My time spent here in the pretty college neighborhood of Highland Park, Dallas I have spent convincing myself of my rapidly approaching departure from it. I have frequented a coffee shop over and over, yet still refused the repeated buyer’s punch card on the grounds that “I won‘t be here long enough to get the free coffee.” I haven’t really tried to make friends with my work acquaintances at the bookstore telling myself time would be better spent studying Chinese or reading a book about China or riding the train to no particular place and walking around with no particular intention, as if just to exercise the mentality of traveling. All together not a bad way to pass the days and I have really enjoyed it, despite my eagerness to get on with my adventure. And perhaps a time of social distance was called for before moving to China, like weaning me from the dependency of easy communication.

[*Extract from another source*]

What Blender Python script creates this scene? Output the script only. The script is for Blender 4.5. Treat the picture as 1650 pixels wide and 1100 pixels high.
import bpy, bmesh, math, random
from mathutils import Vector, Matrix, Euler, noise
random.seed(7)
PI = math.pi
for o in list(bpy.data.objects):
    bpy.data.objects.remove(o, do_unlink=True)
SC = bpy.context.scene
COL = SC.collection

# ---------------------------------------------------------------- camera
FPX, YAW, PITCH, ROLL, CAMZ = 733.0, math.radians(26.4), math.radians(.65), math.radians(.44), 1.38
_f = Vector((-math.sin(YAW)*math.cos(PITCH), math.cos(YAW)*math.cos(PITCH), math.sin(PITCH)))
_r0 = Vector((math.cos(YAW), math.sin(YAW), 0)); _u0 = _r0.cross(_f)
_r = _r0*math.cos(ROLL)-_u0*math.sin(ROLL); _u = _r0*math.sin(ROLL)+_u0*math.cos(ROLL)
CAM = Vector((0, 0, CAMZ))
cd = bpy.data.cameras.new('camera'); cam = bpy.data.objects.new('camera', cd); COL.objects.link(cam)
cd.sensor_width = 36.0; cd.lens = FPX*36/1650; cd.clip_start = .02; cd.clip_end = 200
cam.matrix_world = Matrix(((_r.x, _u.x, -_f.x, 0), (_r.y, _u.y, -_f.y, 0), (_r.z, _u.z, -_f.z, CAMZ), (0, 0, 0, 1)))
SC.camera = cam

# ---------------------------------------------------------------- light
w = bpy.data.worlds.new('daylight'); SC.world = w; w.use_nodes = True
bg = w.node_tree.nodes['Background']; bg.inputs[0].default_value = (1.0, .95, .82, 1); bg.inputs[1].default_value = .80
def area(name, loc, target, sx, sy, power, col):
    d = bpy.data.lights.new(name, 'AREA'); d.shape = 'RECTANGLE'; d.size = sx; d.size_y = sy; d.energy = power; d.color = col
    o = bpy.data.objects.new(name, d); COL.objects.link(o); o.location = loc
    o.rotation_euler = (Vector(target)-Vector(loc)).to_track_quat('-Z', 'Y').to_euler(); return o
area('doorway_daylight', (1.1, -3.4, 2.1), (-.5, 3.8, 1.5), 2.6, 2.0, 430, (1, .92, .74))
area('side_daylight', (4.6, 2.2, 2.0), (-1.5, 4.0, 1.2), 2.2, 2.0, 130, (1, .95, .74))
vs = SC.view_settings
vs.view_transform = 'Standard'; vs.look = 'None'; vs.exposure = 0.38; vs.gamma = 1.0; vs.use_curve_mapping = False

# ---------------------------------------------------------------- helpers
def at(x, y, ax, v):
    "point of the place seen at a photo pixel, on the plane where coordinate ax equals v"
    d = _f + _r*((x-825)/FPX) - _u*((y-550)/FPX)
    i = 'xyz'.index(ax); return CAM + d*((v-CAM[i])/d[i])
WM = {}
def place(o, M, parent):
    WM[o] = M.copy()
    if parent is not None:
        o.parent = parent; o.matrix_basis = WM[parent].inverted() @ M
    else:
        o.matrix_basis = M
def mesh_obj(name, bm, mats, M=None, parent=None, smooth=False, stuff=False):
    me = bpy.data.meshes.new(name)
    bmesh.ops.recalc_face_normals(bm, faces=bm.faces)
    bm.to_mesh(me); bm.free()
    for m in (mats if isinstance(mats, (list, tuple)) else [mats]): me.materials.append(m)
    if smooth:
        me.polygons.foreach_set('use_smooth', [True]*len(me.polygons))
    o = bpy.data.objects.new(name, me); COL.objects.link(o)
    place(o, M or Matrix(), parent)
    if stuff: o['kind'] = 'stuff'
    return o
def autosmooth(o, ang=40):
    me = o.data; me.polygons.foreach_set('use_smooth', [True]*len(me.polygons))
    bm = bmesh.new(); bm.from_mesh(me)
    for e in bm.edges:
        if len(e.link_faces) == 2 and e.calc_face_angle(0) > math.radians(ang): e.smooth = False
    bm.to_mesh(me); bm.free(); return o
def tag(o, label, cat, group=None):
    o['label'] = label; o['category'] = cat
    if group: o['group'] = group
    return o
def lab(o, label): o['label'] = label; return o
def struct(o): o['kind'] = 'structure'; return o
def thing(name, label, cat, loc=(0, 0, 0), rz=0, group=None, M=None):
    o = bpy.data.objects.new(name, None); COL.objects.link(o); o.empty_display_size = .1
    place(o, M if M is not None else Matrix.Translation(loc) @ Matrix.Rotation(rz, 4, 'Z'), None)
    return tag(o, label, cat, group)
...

The world outside my immediate window is loud with traffic and people talking underneath the trees, the occasional church bell and stadium noise, but I feel very quiet here. I get lost on the freeways and I don’t know how to get to places that everyone else is familiar with, like the mall and Target. The office parks and shopping plazas are hazily set off by the bright blueness of the central Texas sky as if everything had the reflected waviness of deck furniture by a pool. On my rides on the bike path from Highland Park to the Downtown, the trail skirts the backsides of the office parks, trendy shopping districts, and new fangled sky rises whose careful facades face the freeway. The scenery passes like weightless projection on a white flimsy screen. Everything I ever wanted to take a picture of, but didn’t, were those shots that hint at the traces of people in places where people are supposed to be but aren’t--the empty overly lit parking garage, the single office whose lights left on floating squarely in a wall of black windows reflecting only the orange lamppost light outside, empty rappelling rafters left by window washers on the backside of a mini-skyscraper. But if such shots, if ever taken, were to say anything about human beings, the most they would say would be about their photographer, whose eyes were excited by temporary emptiness and quiet and who found themselves enticed to be on the backsides of things, in the after hours, before they lit up again. And of course those shots that I didn’t take might reflect the leisureliness of this transition, the idle transiency that I feel here.